Some Jews may sleep in their sukkahs, but the Kerzners do not, although they'll entertain, relax and read out there.
Sounds like the fare at Marc Cooper's sukkah in Bala Cynwyd. There, twinkling lights (they bring out power) produce a nice glow at evening for Marc, wife Barbara Medoff-Cooper, and their two sons, one 16, the other now at college.
A project manager of facilities and real estate services at the University of Pennsylvania, Cooper initially assembled his 8-by-12-foot sukkah in six hours (now he does it in three) from a Sukkah Project wood-frame kit purchased a few years ago for between $30 and $40. ("A power screwdriver with a Phillips head bit is essential," he said.)
Family members wrap their own vinyl fabric around the sides, put evergreens or other foliage over the roof slats, and decorate it with gourds, pumpkins and squash.
In demand
Sukkah Project, which touts its "klutz-proof" kits, was founded by Steve Henry Herman, a North Carolina woodworker and psychologist who got into the business nine years ago, after his rabbi asked if he could design a kit for people who wanted a sukkah but weren't handy. The response to those initial kits plus others clamoring to get them told Herman he was onto something.
"Every year, we increase the number of supplies we order and the [array of] kits," he said, "and we're looking to sell out again." The company sells about 1,000 kits a year.

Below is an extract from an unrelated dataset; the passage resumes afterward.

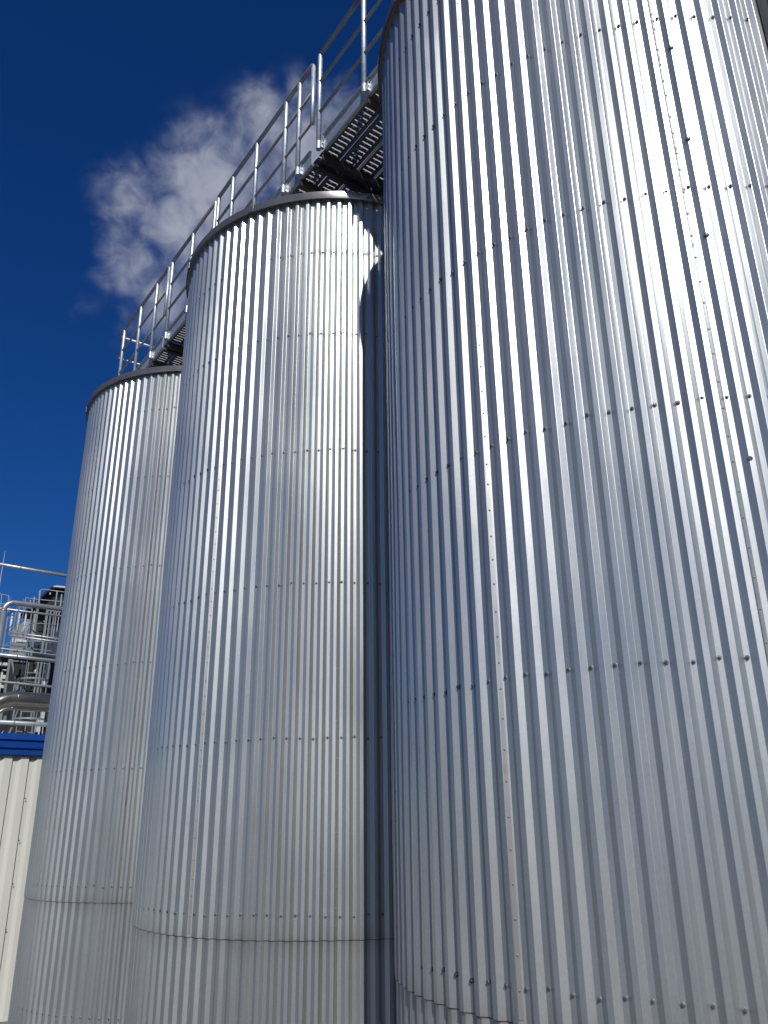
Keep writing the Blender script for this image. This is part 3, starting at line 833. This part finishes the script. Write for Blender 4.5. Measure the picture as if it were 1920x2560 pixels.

The brisk demand, Herman said, is a function of the DIY craze plus the desire "for an immediate religious experience, rather than just to sit in a shul or church."
Rabbi Saul Grife, of Beth Tikvah-B'nai Jeshurun in Erdenheim, Pa., says that those in his congregation who build sukkahs prefer not to go entirely prefab if they do choose kits.
"They want something that allows for some creativity," said Grife, who helped present sukkah-building workshops a few years ago at some area Home Depots. (None is scheduled this year, a spokeswoman said.)
Instructions also can be found online.